DATASET CONTENT:
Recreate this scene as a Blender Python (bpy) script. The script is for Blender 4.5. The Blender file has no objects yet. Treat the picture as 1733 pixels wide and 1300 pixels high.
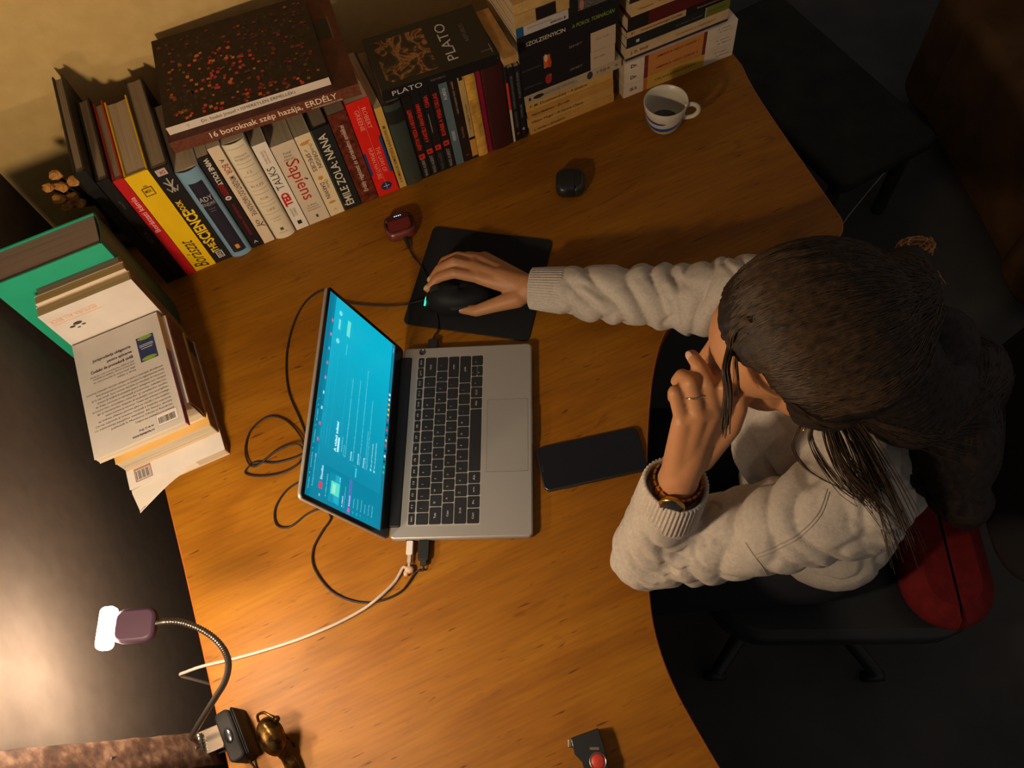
import bpy, bmesh, math, random
from math import sin, cos, pi, sqrt, radians as R
from mathutils import Vector as V, Matrix, Quaternion, noise
from mathutils.bvhtree import BVHTree
random.seed(7)
S = bpy.context.scene
C = S.collection
# ---------------------------------------------------------------- camera
# desk top is z = 0; the world origin is the hinge-side corner of the laptop
CAM = V((0.298395, -0.328468, 1.148294)); FPX = 1351.64
YAW, PITCH, ROLL = 0.199435, 0.480158, -0.218034
MR = Matrix.Rotation(YAW, 3, 'Z') @ Matrix.Rotation(PITCH, 3, 'X') @ Matrix.Rotation(ROLL, 3, 'Z')
cd = bpy.data.cameras.new('camera'); cam = bpy.data.objects.new('camera', cd); C.objects.link(cam)
cam.matrix_world = Matrix.Translation(CAM) @ MR.to_4x4()
cd.sensor_fit = 'HORIZONTAL'; cd.sensor_width = 36; cd.lens = FPX/1733*36; cd.clip_start = .02
S.camera = cam
# ---------------------------------------------------------------- light
W = bpy.data.worlds.new('world'); S.world = W; W.use_nodes = True
W.node_tree.nodes['Background'].inputs[0].default_value = (1, .92, .86, 1)
W.node_tree.nodes['Background'].inputs[1].default_value = .11
LED = 500.0                                    # strength of the lamp's LED panel
SCREEN = .78
FILL_GLOBE = 215.0                                 # added fill globe, unseen, further up the left wall
vs = S.view_settings; vs.view_transform = 'Standard'; vs.look = 'None'; vs.exposure = .38; vs.gamma = 1; vs.use_curve_mapping = False
try:
    S.cycles.max_bounces = 6; S.cycles.use_denoising = True
except Exception: pass

# ---------------------------------------------------------------- frames
TH = math.atan2(.4088, .9126)                 # the desk and its rows of books are turned by this much
UX = V((cos(TH), sin(TH), 0)); VX = V((-sin(TH), cos(TH), 0))
def P(u, v, z=0): return UX*u + VX*v + V((0, 0, z))
def at(px, py, z=0):                           # the point of the photo on the level z
    d = MR @ V(((px-866.5)/FPX, -(py-650)/FPX, -1)); t = (z-CAM.z)/d.z
    return CAM + d*t
def c3(*c):                                    # 0-255 sRGB -> linear
    return tuple(((x/255)/12.92 if x/255 <= .04045 else ((x/255+.055)/1.055)**2.4) for x in c)

# ---------------------------------------------------------------- materials
MC = {}
def mat(col, rough=.6, spec=.3, metal=0, bump=0, bscale=300, var=0, vscale=20, emit=None, es=0, coat=0, name='m'):
    key = (tuple(round(x, 4) for x in col), rough, spec, metal, bump, bscale, var, vscale, emit, es, coat)
    if key in MC: return MC[key]
    m = bpy.data.materials.new(name); m.use_nodes = True; nt = m.node_tree; b = nt.nodes['Principled BSDF']
    b.inputs['Base Color'].default_value = (*col, 1); b.inputs['Roughness'].default_value = rough
    b.inputs['Specular IOR Level'].default_value = spec; b.inputs['Metallic'].default_value = metal
    b.inputs['Coat Weight'].default_value = coat
    if emit: b.inputs['Emission Color'].default_value = (*emit, 1); b.inputs['Emission Strength'].default_value = es
    tc = nt.nodes.new('ShaderNodeTexCoord')
    if bump:
        n = nt.nodes.new('ShaderNodeTexNoise'); n.inputs['Scale'].default_value = bscale; n.inputs['Detail'].default_value = 3
        nt.links.new(tc.outputs['Object'], n.inputs['Vector'])
        bp = nt.nodes.new('ShaderNodeBump'); bp.inputs['Strength'].default_value = bump; bp.inputs['Distance'].default_value = .001
        nt.links.new(n.outputs[0], bp.inputs['Height']); nt.links.new(bp.outputs[0], b.inputs['Normal'])
    if var:
        n = nt.nodes.new('ShaderNodeTexNoise'); n.inputs['Scale'].default_value = vscale; n.inputs['Detail'].default_value = 5
        nt.links.new(tc.outputs['Object'], n.inputs['Vector'])
        r = nt.nodes.new('ShaderNodeValToRGB'); e = r.color_ramp.elements
        e[0].position = .3; e[0].color = (*[x*(1-var) for x in col], 1); e[1].position = .7; e[1].color = (*[min(1, x*(1+var)) for x in col], 1)
        nt.links.new(n.outputs[0], r.inputs[0]); nt.links.new(r.outputs[0], b.inputs['Base Color'])
    MC[key] = m; return m
def ramp_mat(name, coord, scale3, stops, nscale=1, detail=6, rough=.5, spec=.3, bump=0, rot=0, dist=0):
    m = bpy.data.materials.new(name); m.use_nodes = True; nt = m.node_tree; b = nt.nodes['Principled BSDF']
    b.inputs['Roughness'].default_value = rough; b.inputs['Specular IOR Level'].default_value = spec
    tc = nt.nodes.new('ShaderNodeTexCoord'); mp = nt.nodes.new('ShaderNodeMapping'); mp.inputs['Scale'].default_value = scale3; mp.inputs['Rotation'].default_value = (0, 0, rot)
    nt.links.new(tc.outputs[coord], mp.inputs[0])
    n = nt.nodes.new('ShaderNodeTexNoise'); n.inputs['Scale'].default_value = nscale; n.inputs['Detail'].default_value = detail; n.inputs['Distortion'].default_value = dist
    nt.links.new(mp.outputs[0], n.inputs['Vector'])
    r = nt.nodes.new('ShaderNodeValToRGB'); nt.links.new(n.outputs[0], r.inputs[0])
    e = r.color_ramp.elements
    while len(e) < len(stops): e.new(.5)
    for k, (p, c) in enumerate(stops): e[k].position = p; e[k].color = (*c, 1)
    nt.links.new(r.outputs[0], b.inputs['Base Color'])
    if bump:
        bp = nt.nodes.new('ShaderNodeBump'); bp.inputs['Strength'].default_value = bump; bp.inputs['Distance'].default_value = .001
        nt.links.new(n.outputs[0], bp.inputs['Height']); nt.links.new(bp.outputs[0], b.inputs['Normal'])
    return m, nt, b, r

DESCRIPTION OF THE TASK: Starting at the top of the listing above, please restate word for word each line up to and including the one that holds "except Exception: pass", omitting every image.

EXPECTED OUTPUT:
Recreate this scene as a Blender Python (bpy) script. The script is for Blender 4.5. The Blender file has no objects yet. Treat the picture as 1733 pixels wide and 1300 pixels high.
import bpy, bmesh, math, random
from math import sin, cos, pi, sqrt, radians as R
from mathutils import Vector as V, Matrix, Quaternion, noise
from mathutils.bvhtree import BVHTree
random.seed(7)
S = bpy.context.scene
C = S.collection
# ---------------------------------------------------------------- camera
# desk top is z = 0; the world origin is the hinge-side corner of the laptop
CAM = V((0.298395, -0.328468, 1.148294)); FPX = 1351.64
YAW, PITCH, ROLL = 0.199435, 0.480158, -0.218034
MR = Matrix.Rotation(YAW, 3, 'Z') @ Matrix.Rotation(PITCH, 3, 'X') @ Matrix.Rotation(ROLL, 3, 'Z')
cd = bpy.data.cameras.new('camera'); cam = bpy.data.objects.new('camera', cd); C.objects.link(cam)
cam.matrix_world = Matrix.Translation(CAM) @ MR.to_4x4()
cd.sensor_fit = 'HORIZONTAL'; cd.sensor_width = 36; cd.lens = FPX/1733*36; cd.clip_start = .02
S.camera = cam
# ---------------------------------------------------------------- light
W = bpy.data.worlds.new('world'); S.world = W; W.use_nodes = True
W.node_tree.nodes['Background'].inputs[0].default_value = (1, .92, .86, 1)
W.node_tree.nodes['Background'].inputs[1].default_value = .11
LED = 500.0                                    # strength of the lamp's LED panel
SCREEN = .78
FILL_GLOBE = 215.0                                 # added fill globe, unseen, further up the left wall
vs = S.view_settings; vs.view_transform = 'Standard'; vs.look = 'None'; vs.exposure = .38; vs.gamma = 1; vs.use_curve_mapping = False
try:
    S.cycles.max_bounces = 6; S.cycles.use_denoising = True
except Exception: pass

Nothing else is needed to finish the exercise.